[The task]
Transcribe the material in full, exactly as written.

[Data]
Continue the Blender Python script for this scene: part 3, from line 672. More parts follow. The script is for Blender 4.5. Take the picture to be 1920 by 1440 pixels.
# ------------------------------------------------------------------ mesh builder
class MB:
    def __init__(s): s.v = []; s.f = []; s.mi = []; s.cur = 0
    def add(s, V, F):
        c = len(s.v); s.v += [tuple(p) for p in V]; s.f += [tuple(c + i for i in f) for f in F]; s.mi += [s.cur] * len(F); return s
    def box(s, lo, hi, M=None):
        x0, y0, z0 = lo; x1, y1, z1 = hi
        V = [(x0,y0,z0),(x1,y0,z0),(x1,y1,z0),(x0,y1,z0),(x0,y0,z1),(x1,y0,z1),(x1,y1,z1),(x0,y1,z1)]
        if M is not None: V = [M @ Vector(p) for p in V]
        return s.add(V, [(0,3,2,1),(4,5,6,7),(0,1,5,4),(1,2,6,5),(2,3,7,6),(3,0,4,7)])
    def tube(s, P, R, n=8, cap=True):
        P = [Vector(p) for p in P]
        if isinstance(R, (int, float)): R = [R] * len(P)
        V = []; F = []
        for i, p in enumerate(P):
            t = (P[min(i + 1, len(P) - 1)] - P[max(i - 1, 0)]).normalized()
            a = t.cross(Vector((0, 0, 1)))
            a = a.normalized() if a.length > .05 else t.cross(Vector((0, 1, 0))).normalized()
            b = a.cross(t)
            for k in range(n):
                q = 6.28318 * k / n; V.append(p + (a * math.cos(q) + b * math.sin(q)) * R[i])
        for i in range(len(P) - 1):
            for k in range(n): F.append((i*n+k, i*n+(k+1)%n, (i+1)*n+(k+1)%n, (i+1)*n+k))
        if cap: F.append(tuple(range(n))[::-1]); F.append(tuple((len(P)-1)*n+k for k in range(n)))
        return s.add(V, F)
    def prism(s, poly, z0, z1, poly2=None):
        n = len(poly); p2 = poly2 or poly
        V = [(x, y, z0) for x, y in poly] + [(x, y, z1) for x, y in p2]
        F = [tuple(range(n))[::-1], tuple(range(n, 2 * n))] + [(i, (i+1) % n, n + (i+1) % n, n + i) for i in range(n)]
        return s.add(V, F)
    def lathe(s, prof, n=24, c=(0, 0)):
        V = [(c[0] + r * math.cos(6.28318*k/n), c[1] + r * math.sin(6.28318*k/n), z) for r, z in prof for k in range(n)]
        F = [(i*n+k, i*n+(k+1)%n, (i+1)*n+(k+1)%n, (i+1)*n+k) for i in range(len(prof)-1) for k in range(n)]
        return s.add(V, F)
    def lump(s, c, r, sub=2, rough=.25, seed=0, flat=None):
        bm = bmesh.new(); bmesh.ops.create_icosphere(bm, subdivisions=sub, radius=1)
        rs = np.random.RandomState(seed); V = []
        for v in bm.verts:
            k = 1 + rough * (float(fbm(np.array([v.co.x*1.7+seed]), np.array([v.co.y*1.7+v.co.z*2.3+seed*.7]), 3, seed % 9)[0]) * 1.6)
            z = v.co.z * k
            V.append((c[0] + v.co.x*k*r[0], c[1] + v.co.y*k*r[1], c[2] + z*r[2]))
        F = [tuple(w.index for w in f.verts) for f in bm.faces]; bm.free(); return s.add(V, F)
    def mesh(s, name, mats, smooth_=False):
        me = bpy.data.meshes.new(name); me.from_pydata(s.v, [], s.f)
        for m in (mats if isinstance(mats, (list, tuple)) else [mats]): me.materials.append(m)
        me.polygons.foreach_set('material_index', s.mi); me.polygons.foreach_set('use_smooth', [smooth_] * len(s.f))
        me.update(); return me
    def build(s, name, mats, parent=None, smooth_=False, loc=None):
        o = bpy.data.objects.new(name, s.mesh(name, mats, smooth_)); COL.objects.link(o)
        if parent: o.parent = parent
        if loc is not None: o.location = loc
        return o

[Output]
Continue the Blender Python script for this scene: part 3, from line 672. More parts follow. The script is for Blender 4.5. Take the picture to be 1920 by 1440 pixels.
# ------------------------------------------------------------------ mesh builder
class MB:
    def __init__(s): s.v = []; s.f = []; s.mi = []; s.cur = 0
    def add(s, V, F):
        c = len(s.v); s.v += [tuple(p) for p in V]; s.f += [tuple(c + i for i in f) for f in F]; s.mi += [s.cur] * len(F); return s
    def box(s, lo, hi, M=None):
        x0, y0, z0 = lo; x1, y1, z1 = hi
        V = [(x0,y0,z0),(x1,y0,z0),(x1,y1,z0),(x0,y1,z0),(x0,y0,z1),(x1,y0,z1),(x1,y1,z1),(x0,y1,z1)]
        if M is not None: V = [M @ Vector(p) for p in V]
        return s.add(V, [(0,3,2,1),(4,5,6,7),(0,1,5,4),(1,2,6,5),(2,3,7,6),(3,0,4,7)])
    def tube(s, P, R, n=8, cap=True):
        P = [Vector(p) for p in P]
        if isinstance(R, (int, float)): R = [R] * len(P)
        V = []; F = []
        for i, p in enumerate(P):
            t = (P[min(i + 1, len(P) - 1)] - P[max(i - 1, 0)]).normalized()
            a = t.cross(Vector((0, 0, 1)))
            a = a.normalized() if a.length > .05 else t.cross(Vector((0, 1, 0))).normalized()
            b = a.cross(t)
            for k in range(n):
                q = 6.28318 * k / n; V.append(p + (a * math.cos(q) + b * math.sin(q)) * R[i])
        for i in range(len(P) - 1):
            for k in range(n): F.append((i*n+k, i*n+(k+1)%n, (i+1)*n+(k+1)%n, (i+1)*n+k))
        if cap: F.append(tuple(range(n))[::-1]); F.append(tuple((len(P)-1)*n+k for k in range(n)))
        return s.add(V, F)
    def prism(s, poly, z0, z1, poly2=None):
        n = len(poly); p2 = poly2 or poly
        V = [(x, y, z0) for x, y in poly] + [(x, y, z1) for x, y in p2]
        F = [tuple(range(n))[::-1], tuple(range(n, 2 * n))] + [(i, (i+1) % n, n + (i+1) % n, n + i) for i in range(n)]
        return s.add(V, F)
    def lathe(s, prof, n=24, c=(0, 0)):
        V = [(c[0] + r * math.cos(6.28318*k/n), c[1] + r * math.sin(6.28318*k/n), z) for r, z in prof for k in range(n)]
        F = [(i*n+k, i*n+(k+1)%n, (i+1)*n+(k+1)%n, (i+1)*n+k) for i in range(len(prof)-1) for k in range(n)]
        return s.add(V, F)
    def lump(s, c, r, sub=2, rough=.25, seed=0, flat=None):
        bm = bmesh.new(); bmesh.ops.create_icosphere(bm, subdivisions=sub, radius=1)
        rs = np.random.RandomState(seed); V = []
        for v in bm.verts:
            k = 1 + rough * (float(fbm(np.array([v.co.x*1.7+seed]), np.array([v.co.y*1.7+v.co.z*2.3+seed*.7]), 3, seed % 9)[0]) * 1.6)
            z = v.co.z * k
            V.append((c[0] + v.co.x*k*r[0], c[1] + v.co.y*k*r[1], c[2] + z*r[2]))
        F = [tuple(w.index for w in f.verts) for f in bm.faces]; bm.free(); return s.add(V, F)
    def mesh(s, name, mats, smooth_=False):
        me = bpy.data.meshes.new(name); me.from_pydata(s.v, [], s.f)
        for m in (mats if isinstance(mats, (list, tuple)) else [mats]): me.materials.append(m)
        me.polygons.foreach_set('material_index', s.mi); me.polygons.foreach_set('use_smooth', [smooth_] * len(s.f))
        me.update(); return me
    def build(s, name, mats, parent=None, smooth_=False, loc=None):
        o = bpy.data.objects.new(name, s.mesh(name, mats, smooth_)); COL.objects.link(o)
        if parent: o.parent = parent
        if loc is not None: o.location = loc
        return o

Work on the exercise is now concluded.